Cette condition doit être appréciée au regard de l’activité transférée. L’activité n’a pas à être entièrement identique, elle peut très bien être connexe ou analogue à partir du moment où son objet est conservé. De même, les conditions de fonctionnement peuvent être différentes (nouveau matériel, nouvelles techniques, nouveaux financements, etc.).
La seule poursuite d’une activité identique ne peut suffire à caractériser le transfert d’une entité économique autonome (Cass. Soc. 26 juin 2008, n° 07-41.294).
– L’activité́ doit être poursuivie ou reprise
Le maintien de l’identité de l’entité n’est pas suffisant, l’activité doit être poursuivie ou reprise et doit s’inscrire dans la durée. Il a été jugé qu’une activité interrompue puis postérieurement reprise par l’ensemble des salariés licenciés ne permet pas l’application de l’article L. 1224-1 du Code du travail.
Le transfert des « normes conventionnelles »
Le transfert emporte de nombreuses conséquences sur les « normes conventionnelles ».
Les accords et normes devront être étudier précisément afin que les anciens et nouveaux salariés soient tous soumis au même statut conventionnel.
L’employeur pourra négocier des accords de transition afin de régler la situation des salariés dans la nouvelle entité. Les accords collectifs de l’entreprise seront ensuite renégociés de façon plus pérenne.
Lors du transfert, les accords collectifs sont automatiquement mis en cause et disparaîtront quinze mois après. Pour éviter ce vide conventionnel, l’employeur doit négocier un accord dit « de substitution ». Depuis 2017, il est maintenant permis d’anticiper cette négociation avant le transfert afin de rassurer les représentants du personnel de la société qui verra tout ou partie de ses salariés transférés.
Le transfert du passif
Le transfert des contrats de travail a aussi une incidence sur l’employeur du point de vue de la prise en charge des sommes dues aux salariés par l’ancien employeur. La prise en charge du passif est prévue par l’article L. 1224-2 du Code du travail, celui-ci dispose :
« Le nouvel employeur est tenu, à l’égard des salariés dont les contrats de travail subsistent, aux obligations qui incombaient à l’ancien employeur à la date de la modification, sauf dans les cas suivants :
1° Procédure de sauvegarde, de redressement ou de liquidation judiciaire ;
2° Substitution d’employeurs intervenue sans qu’il y ait eu de convention entre ceux-ci.

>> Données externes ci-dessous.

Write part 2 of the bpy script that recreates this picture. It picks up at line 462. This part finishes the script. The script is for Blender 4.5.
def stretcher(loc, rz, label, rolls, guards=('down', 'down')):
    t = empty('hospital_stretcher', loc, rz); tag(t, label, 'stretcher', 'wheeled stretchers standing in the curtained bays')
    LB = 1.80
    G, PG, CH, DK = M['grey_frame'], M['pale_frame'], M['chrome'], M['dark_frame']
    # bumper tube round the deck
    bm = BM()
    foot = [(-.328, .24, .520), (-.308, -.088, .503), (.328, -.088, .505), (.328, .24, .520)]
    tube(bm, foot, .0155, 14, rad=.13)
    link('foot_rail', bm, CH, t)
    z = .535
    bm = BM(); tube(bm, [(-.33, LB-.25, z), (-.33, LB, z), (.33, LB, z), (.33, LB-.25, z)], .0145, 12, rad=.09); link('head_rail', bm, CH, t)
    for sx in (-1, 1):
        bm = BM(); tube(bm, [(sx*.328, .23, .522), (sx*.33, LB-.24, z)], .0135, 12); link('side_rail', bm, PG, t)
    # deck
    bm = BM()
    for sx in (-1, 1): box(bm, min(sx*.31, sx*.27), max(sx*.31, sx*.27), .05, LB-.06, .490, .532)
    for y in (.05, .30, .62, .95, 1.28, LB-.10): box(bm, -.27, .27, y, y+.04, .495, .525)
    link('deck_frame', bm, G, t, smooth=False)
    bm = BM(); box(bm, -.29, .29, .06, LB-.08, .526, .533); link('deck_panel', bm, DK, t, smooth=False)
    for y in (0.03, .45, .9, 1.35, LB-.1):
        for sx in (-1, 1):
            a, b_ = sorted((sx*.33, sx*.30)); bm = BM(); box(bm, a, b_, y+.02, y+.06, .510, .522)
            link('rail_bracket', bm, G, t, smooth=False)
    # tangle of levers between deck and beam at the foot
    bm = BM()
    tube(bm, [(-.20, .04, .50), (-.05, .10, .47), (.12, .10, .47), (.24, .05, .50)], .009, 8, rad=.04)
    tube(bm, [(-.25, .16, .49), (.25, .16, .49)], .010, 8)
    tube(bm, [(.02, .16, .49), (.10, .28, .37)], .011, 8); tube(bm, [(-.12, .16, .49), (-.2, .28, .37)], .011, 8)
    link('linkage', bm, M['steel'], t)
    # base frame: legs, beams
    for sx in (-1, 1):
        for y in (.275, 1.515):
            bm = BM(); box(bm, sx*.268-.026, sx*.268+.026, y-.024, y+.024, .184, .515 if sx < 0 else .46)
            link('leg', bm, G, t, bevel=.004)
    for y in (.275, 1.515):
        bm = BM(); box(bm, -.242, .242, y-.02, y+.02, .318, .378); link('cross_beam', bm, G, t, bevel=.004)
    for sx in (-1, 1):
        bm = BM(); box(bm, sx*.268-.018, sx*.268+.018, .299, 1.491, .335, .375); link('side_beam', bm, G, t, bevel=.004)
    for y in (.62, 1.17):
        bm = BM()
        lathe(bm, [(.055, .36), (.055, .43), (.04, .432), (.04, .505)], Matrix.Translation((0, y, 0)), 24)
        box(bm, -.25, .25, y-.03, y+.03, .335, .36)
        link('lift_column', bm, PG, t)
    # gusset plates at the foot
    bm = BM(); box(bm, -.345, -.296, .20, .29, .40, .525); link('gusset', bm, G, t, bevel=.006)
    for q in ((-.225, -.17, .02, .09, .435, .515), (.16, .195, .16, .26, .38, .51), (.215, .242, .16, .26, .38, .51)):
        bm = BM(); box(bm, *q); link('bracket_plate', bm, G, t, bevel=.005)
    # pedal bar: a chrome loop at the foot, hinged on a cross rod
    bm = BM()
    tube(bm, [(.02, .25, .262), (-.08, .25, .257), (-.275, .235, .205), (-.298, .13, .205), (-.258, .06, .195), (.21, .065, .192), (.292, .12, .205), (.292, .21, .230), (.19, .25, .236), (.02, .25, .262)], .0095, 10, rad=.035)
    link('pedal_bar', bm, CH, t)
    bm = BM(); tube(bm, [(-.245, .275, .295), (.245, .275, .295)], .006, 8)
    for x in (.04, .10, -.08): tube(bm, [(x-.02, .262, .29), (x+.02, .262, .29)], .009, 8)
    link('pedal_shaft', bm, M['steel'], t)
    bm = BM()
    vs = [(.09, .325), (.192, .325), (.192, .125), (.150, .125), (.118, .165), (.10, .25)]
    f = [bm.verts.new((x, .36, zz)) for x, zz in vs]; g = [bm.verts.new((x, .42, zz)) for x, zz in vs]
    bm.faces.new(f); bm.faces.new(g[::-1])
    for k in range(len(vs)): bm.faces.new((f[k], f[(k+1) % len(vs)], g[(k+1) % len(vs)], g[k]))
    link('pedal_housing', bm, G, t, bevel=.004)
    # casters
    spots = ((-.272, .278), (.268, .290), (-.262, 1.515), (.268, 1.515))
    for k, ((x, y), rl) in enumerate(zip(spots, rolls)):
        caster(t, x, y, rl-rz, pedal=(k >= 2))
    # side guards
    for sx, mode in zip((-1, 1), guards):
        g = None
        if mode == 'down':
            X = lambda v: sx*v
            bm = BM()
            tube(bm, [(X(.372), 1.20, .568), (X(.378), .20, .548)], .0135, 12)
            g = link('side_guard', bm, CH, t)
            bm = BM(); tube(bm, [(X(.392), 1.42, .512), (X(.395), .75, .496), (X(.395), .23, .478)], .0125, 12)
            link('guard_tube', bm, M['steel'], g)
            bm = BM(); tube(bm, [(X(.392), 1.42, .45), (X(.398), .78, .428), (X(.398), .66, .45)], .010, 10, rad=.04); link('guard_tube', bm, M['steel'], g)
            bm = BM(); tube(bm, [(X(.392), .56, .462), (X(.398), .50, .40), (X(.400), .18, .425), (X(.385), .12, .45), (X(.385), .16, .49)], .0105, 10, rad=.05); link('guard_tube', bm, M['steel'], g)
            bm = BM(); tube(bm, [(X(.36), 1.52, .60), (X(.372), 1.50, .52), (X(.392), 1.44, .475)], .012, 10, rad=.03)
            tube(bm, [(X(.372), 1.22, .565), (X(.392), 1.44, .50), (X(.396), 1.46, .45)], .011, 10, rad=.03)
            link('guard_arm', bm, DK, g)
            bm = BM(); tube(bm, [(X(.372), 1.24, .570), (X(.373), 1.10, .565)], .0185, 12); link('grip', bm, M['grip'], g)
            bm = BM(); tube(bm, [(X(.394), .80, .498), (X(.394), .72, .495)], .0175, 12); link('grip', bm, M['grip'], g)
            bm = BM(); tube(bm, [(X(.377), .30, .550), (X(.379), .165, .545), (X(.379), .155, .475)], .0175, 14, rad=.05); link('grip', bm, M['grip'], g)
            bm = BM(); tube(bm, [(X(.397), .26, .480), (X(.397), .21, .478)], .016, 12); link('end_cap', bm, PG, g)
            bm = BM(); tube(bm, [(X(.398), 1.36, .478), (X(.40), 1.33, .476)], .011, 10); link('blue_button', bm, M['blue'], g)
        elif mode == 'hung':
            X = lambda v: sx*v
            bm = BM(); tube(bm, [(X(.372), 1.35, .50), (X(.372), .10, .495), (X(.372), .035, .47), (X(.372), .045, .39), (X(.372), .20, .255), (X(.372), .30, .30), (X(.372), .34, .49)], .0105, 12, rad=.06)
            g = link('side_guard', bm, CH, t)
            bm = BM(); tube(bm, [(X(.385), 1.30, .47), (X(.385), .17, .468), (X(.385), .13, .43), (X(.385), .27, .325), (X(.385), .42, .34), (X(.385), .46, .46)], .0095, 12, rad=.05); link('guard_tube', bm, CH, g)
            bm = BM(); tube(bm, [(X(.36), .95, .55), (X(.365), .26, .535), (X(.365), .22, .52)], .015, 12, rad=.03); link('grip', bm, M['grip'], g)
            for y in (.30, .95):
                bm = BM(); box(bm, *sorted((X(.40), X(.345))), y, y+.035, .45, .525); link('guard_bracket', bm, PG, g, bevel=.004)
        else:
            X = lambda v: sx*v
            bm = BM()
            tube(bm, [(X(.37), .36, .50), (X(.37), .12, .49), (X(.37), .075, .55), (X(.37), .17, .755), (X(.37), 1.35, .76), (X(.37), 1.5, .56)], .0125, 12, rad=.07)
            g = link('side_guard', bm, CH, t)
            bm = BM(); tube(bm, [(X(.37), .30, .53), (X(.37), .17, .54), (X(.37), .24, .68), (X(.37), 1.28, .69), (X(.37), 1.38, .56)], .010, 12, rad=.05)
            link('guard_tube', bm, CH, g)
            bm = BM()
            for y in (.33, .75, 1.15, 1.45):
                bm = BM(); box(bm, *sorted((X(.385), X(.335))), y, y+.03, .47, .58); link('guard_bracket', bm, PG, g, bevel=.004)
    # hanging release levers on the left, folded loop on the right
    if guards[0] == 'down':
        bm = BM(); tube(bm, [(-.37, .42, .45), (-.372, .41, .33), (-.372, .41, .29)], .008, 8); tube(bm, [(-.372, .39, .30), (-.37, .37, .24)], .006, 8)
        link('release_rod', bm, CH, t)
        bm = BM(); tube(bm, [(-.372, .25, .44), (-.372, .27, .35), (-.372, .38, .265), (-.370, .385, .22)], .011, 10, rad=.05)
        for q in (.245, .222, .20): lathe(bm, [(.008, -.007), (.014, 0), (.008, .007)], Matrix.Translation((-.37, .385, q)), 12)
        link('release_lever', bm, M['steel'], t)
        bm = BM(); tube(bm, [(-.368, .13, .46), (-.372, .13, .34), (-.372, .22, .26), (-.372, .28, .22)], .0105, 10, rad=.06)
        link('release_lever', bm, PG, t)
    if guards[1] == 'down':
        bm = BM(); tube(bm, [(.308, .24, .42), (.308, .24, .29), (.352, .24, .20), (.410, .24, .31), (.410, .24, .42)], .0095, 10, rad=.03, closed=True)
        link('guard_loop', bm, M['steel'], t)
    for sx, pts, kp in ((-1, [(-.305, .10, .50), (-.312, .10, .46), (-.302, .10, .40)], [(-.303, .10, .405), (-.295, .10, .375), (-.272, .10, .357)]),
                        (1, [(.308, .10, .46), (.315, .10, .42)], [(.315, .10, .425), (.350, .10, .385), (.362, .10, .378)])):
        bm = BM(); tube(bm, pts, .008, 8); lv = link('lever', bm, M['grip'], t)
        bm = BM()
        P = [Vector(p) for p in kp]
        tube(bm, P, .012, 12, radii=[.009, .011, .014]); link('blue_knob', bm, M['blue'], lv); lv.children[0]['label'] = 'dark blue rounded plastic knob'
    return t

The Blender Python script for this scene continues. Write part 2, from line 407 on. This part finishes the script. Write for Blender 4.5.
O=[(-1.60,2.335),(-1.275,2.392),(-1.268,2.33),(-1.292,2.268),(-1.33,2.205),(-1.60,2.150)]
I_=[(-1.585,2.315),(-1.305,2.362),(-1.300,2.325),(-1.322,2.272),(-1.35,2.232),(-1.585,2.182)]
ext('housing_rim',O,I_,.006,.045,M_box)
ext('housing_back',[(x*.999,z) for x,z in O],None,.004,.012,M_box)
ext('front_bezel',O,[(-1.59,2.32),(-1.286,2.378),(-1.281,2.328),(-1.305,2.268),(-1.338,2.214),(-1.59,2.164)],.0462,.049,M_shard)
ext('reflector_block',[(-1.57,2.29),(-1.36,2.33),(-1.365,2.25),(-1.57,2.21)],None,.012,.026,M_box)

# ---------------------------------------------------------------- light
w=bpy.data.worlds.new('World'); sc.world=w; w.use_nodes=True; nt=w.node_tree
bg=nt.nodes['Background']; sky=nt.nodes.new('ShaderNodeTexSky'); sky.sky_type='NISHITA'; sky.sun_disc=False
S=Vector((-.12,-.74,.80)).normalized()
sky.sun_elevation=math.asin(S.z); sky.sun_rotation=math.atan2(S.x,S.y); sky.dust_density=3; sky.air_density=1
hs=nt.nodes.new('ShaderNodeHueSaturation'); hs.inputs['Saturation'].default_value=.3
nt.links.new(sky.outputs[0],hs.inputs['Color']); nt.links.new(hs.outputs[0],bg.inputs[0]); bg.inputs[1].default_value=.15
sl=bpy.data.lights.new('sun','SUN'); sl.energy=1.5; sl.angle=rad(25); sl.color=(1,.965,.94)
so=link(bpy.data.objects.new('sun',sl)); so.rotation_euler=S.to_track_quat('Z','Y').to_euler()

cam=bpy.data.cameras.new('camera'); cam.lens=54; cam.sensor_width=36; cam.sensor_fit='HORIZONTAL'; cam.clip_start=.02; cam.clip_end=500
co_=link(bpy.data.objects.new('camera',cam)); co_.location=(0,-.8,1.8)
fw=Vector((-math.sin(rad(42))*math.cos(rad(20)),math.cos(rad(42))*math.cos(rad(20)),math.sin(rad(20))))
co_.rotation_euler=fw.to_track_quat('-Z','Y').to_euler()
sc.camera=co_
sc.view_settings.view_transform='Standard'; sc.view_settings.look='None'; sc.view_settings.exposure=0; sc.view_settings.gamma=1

Le premier employeur rembourse les sommes acquittées par le nouvel employeur, dues à la date de la modification, sauf s’il a été tenu compte de la charge résultant de ces obligations dans la convention intervenue entre eux ».
En conséquence, dans les cas énumérés dans cet article, le transfert des contrats de travail n’emmène pas transfert du passif.
Le nouvel employeur n’a pas à prendre en charge ce qui est dû aux salariés quand il n’y a pas eu de contrats entre les deux employeurs ou quand l’entreprise est en procédures collectives.
Dans les autres cas, les sommes qui doivent être payées aux salariés seront prises en charge par le nouvel employeur.
Cette prise en charge du passif aura bien souvent été négociée entre les employeurs successifs lors des négociations d’entreprises. Même si elle ne l’a pas été, elle s’impose au nouvel employeur en vertu de la loi.
Le transfert conventionnel des contrats de travail
Quand les conditions légales de transfert ne sont pas réunies, il est possible d’envisager un transfert conventionnel des contrats de travail.
Dans ce cas, il faudra des négociations entre les deux employeurs et les différences instances représentatives du personnel quant à ce transfert.